Armed with nonprofit status for Krochet Kids international (KKi), the Kids headed to northern Uganda and worked with a group of ten women from the refugee camps. They selected participants based on their number of dependents, in order to help as many individuals as possible at once. Some of the women picked up the craft almost immediately, and as part of a three-year plan, they made hats in agreed-upon designs for sale, allowing them to earn an income.

The women now earn enough to provide for both immediate and future needs, as they gain the economic freedom to send their children to school, start their own businesses, and buy land. Currently, more than 100 women work in the KKi facility in Uganda. Last year, another KKi operation began in Peru, where, using the same model, women have been taught to make machine-knit hats.

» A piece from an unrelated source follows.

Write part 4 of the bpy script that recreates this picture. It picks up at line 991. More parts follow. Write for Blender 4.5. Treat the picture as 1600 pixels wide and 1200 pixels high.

Every KKi hat has a tag inside signed by the maker. Hat buyers can go to the Krochet Kids website, find the profile of the woman who made their hat, learn more about her life, hobbies, and family and thank her.

The KKi motto is “Buy a hat. Change a life,” a mission that three high school boys began simply by daring to learn how to stitch with a hook and yarn. To learn more about Krochet Kids international, visit www.krochetkids.org.


BETSY GREER, author of Knitting for Good, can be found at www.craftivism.com.

Featured Image: A Krochet kids International crafter, Akello Agnes, Crochets in Northern Uganda. (photo courtesty of KKi)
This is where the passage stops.